The limits of free speech in democracies

Caricature of SteveLast month the German cabinet approved legislation expected to become law this summer that would give the government the right to penalize social media companies if they fail to remove hate speech or fake news in a timely manner.

Specifically, the proposal would allow Berlin to fine American social media juggernauts, Facebook, Google and Twitter—the most popular social media in Germany—as much as $53 million if they do not remove such content within 24 hours of a complaint.

This action underscores the broad differences among democratic republics that espouse freedom of expression—but sometimes limit its practice. Although virtually all nations have constitutional protection of speech, what constitutes free expression is defined broadly by different government and their citizens.

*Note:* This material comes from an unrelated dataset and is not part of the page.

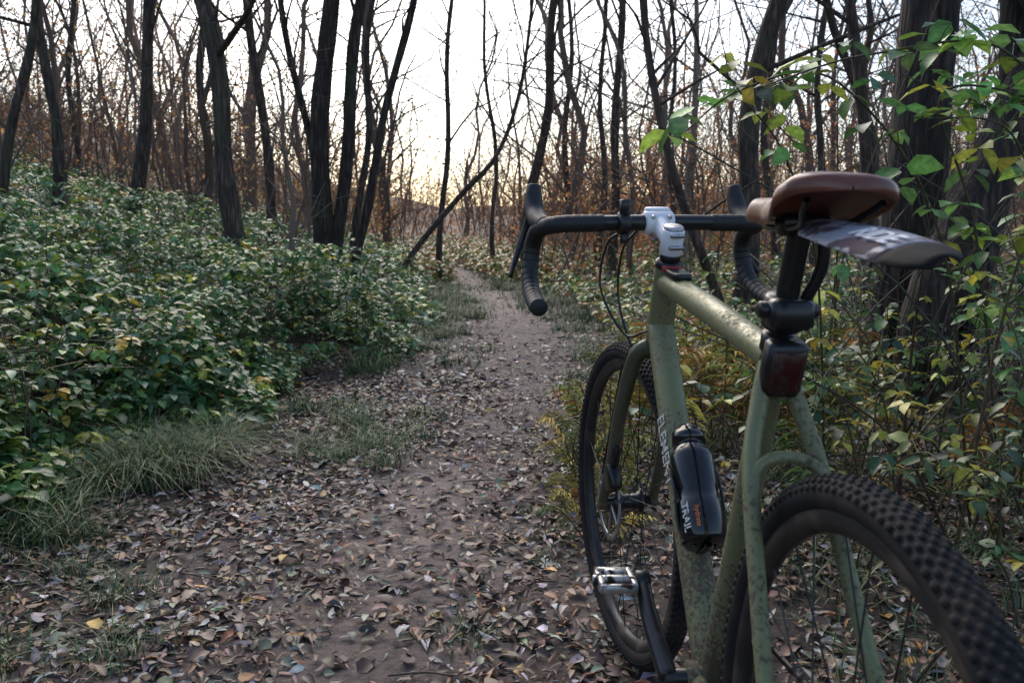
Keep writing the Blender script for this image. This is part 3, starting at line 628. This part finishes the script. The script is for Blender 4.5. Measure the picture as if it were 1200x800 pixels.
part('saddle_rails',M_black,[tube(spline([(.325,s*.008,.945),(.28,s*.02,.925),(.18,s*.022,.925),(.14,s*.035,.940),(.12,s*.04,.950)],6),.0038,8) for s in(1,-1)])
gx=np.linspace(0,1,24); V=[]
rl=.26
def gpt(g,q):
    wv=np.interp(g,[0,.12,.45,.8,.93,1],[.016,.030,.036,.033,.026,.012]); xx=.20-.265*g; zc=.934-.024*g-.010*g*g
    y=wv*q; z=-.008*q*q
    return (xx,y*math.cos(rl)+z*math.sin(rl),zc-y*math.sin(rl)+z*math.cos(rl))
for g in gx:
    for q in np.linspace(-1,1,9): V.append(gpt(g,q))
V=np.array(V); Fg=np.array([[i*9+j,i*9+j+1,(i+1)*9+j+1,(i+1)*9+j] for i in range(23) for j in range(8)])
hf=18
o=part('mudguard_print',M_silver,[(V[:hf*9+9],Fg[:hf*8])]); md=o.modifiers.new('t','SOLIDIFY'); md.thickness=.0012
o=part('mudguard_tip',M_guard,[(V[hf*9:],Fg[hf*8:]-hf*9)]); md=o.modifiers.new('t','SOLIDIFY'); md.thickness=.0012
dt=np.array([.215,0,.2325]); dt/=np.linalg.norm(dt); nn=np.array([-dt[2],0,dt[0]])
Bc=np.array([.609,0,.472])+nn*.066
zz=np.array([-.095,-.094,-.088,-.03,-.024,-.008,.0,.048,.058,.072,.078,.0785,.098,.100,.104,.112,.113]); rr=np.array([.002,.030,.0358,.0358,.0330,.0330,.0358,.0358,.034,.024,.022,.0275,.0265,.017,.016,.012,.001])
part('water_bottle',M_bottle,[tube(Bc+zz[:,None]*dt,rr,48)])
cg=[]
for s in(1,-1):
    cg.append(tube(spline([Bc-nn*.036+dt*.05,Bc+dt*.045+np.array([0,s*.037,0])-nn*.01,Bc+dt*.0+np.array([0,s*.037,0])+nn*.008,Bc-dt*.07+np.array([0,s*.036,0]),Bc-dt*.098+np.array([0,s*.015,0])],6),.0025,8))
cg.append(tube([Bc-nn*.038+dt*.06,Bc-nn*.038-dt*.09],.006,8)); cg.append(tube(spline([Bc-nn*.036-dt*.09,Bc-dt*.1,Bc+nn*.02-dt*.1],5),.005,8))
part('bottle_cage',M_black,cg)
ca=math.radians(30); Lc=.17; bbp=np.array([.425,0,.275]); cd=np.array([math.cos(ca),0,math.sin(ca)])
E=bbp+cd*Lc; E2=bbp-cd*Lc
def arm(e,y):
    P=np.array([bbp+[0,y*.85,0],bbp+(e-bbp)*.15+[0,y*.9,0],bbp+(e-bbp)*.6+[0,y,0],e+[0,y,0]]); return capt(spline(P,4),np.linspace(.016,.012,13),14)
part('cranks',M_black,[arm(E,.075),arm(E2,-.075),capt([bbp+[0,-.07,0],bbp+[0,.07,0]],.013,16),capt([E+[0,.066,0],E+[0,.085,0]],.016,16)])
def pedal(p,s):
    q=[capt([p+[0,s*.08,0],p+[0,s*.155,0]],.008,12)]
    for yy in(.093,.145): q.append(box(p+[0,s*yy,0],(.07,.010,.018)))
    for xx in(-.034,.034): q.append(box(p+[xx,s*.119,0],(.010,.06,.014)))
    q.append(box(p+[.012,s*.119,.008],(.02,.035,.012))); q.append(box(p+[-.016,s*.119,.008],(.012,.04,.012))); q.append(box(p+[0,s*.119,-.004],(.05,.022,.014)))
    return q
part('pedals',M_pedal,pedal(E,1)+pedal(E2,-1))
V,F=torus_prof(.425,.275,[(.088,-.047),(.088,-.044),(.070,-.044),(.070,-.047)],88)
rot=np.arange(88)%2; V=V.reshape(88,4,3); V[:,:2,[0,2]]=np.array([.425,.275])+(V[:,:2,[0,2]]-np.array([.425,.275]))*np.where(rot,1.0,.95)[:,None,None]
ch=[(V.reshape(-1,3),F)]
for i in range(5):
    t=i*2*math.pi/5; ch.append(tube([bbp+[0,-.05,0],bbp+[.072*math.cos(t),-.046,.072*math.sin(t)]],.008,8))
ch.append(torus_prof(0,.345,[(.052,-.043),(.052,-.022),(.02,-.022),(.02,-.043)],60)); ch.append(torus_prof(0,.345,[(.036,-.05),(.036,-.043),(.015,-.043),(.015,-.05)],40))
part('chainring_and_cassette',M_chain,ch)
a=np.linspace(-1.5,1.5,16); loop=[(.425+.087*math.cos(q),-.0455,.275+.087*math.sin(q)) for q in a]
loop+= [(.2,-.043,.383)]+[(.05*math.cos(q),-.040,.345+.05*math.sin(q)) for q in np.linspace(1.6,4.5,12)]+[(.02,-.043,.24),(.03,-.043,.20),(.10,-.044,.19),(.425,-.0455,.188)]
part('chain',M_chain,[tube(loop+loop[:1],.0042,6)])
part('rear_derailleur',M_black,[capt([(.0,-.055,.33),(.015,-.065,.27)],.012,10),box((.03,-.045,.225),(.025,.02,.09)),torus_prof(.03,.20,[(.022,-.047),(.022,-.043),(.004,-.043),(.004,-.047)],24)])
part('brake_calipers',M_black,[box((.975,.052,.42),(.05,.028,.06),rotm('Y',.5)),capt([(.96,.052,.45),(.945,.052,.49)],.009,10)],True)
def text(name,s,mat,size,loc,xax,yax,ext=.0003,off=.0002):
    cu=bpy.data.curves.new(name,'FONT'); cu.body=s; cu.size=size; cu.extrude=ext; cu.align_x='CENTER'; cu.align_y='CENTER'; cu.offset=off
    o=bpy.data.objects.new(name,cu); scene.collection.objects.link(o); o.parent=bike; cu.materials.append(mat)
    xa=Vector(xax).normalized(); ya=Vector(yax).normalized(); za=xa.cross(ya).normalized(); ya=za.cross(xa)
    M=Matrix((xa,ya,za)).transposed().to_4x4(); M.translation=Vector(loc); o.matrix_local=M
mid=np.array([.64,0,.51])
md_=nn*math.sin(.25)+np.array([0,math.cos(.25),0])
text('down_tube_lettering','ELEMENT',M_print,.032,mid+dt*.05+md_*.0268,-dt,np.cross(md_,-dt))
m_=nn*math.cos(.95)+np.array([0,math.sin(.95),0])
text('bottle_lettering','TRAIL',M_print,.018,Bc+m_*.0362-dt*.058,-dt,np.cross(m_,-dt))
m2=nn*math.cos(.40)+np.array([0,math.sin(.40),0])
text('bottle_lettering_small','hydrate',M_orange,.011,Bc+m2*.0360-dt*.060,-dt,np.cross(m2,-dt))
p=np.array(gpt(.60,.15)); text('mudguard_lettering','RIDE',M_white,.034,tuple(p+np.array([0,0,.0018])),(-1,0,-.13),(0,-math.cos(rl),math.sin(rl)),off=.0008)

Organizations such as the Cato Institute and Freedom House monitor and evaluate indices of democratic freedoms.  They illustrate the disparate interpretations of an unfettered press and free speech.

The German Network Enforcement Law raises several important questions that challenge the courts, media organizations and citizens.

How do you define hate speech and fake news?  The latter seems straight forward—so-called news stories that contain bogus claims and demonstrably false.   The former, however, is more nebulous and has been litigated continually across the decades.

Who would determine if hate speech or fake news is disseminated by social media? The German law says Facebook, Google and Twitter would have to remove such content if there is a complaint. But what constitutes a complaint?

What legal recourse do social media have if they disagree? Would the questionable content remain online during the appeals process?

We should be concerned

The United States may soon face similar challenges.  Although President Trump takes full advantage of Twitter,  to express his opinions on scores of topics and individuals, as candidate and U.S. president he has criticized many news organizations and threatened to restrict their rights.

And other members of his administration also have been all too willing to attack news media.

The press historically has been the target of criticism from the full continuum of ideologues. The media seek the truth not universal popularity or approval. It is their constitutional obligation to a free people.

But when government leaders themselves challenge our constitutional freedoms, we all have reason to fear that the German scenario may be a preview of a menacing future here at home.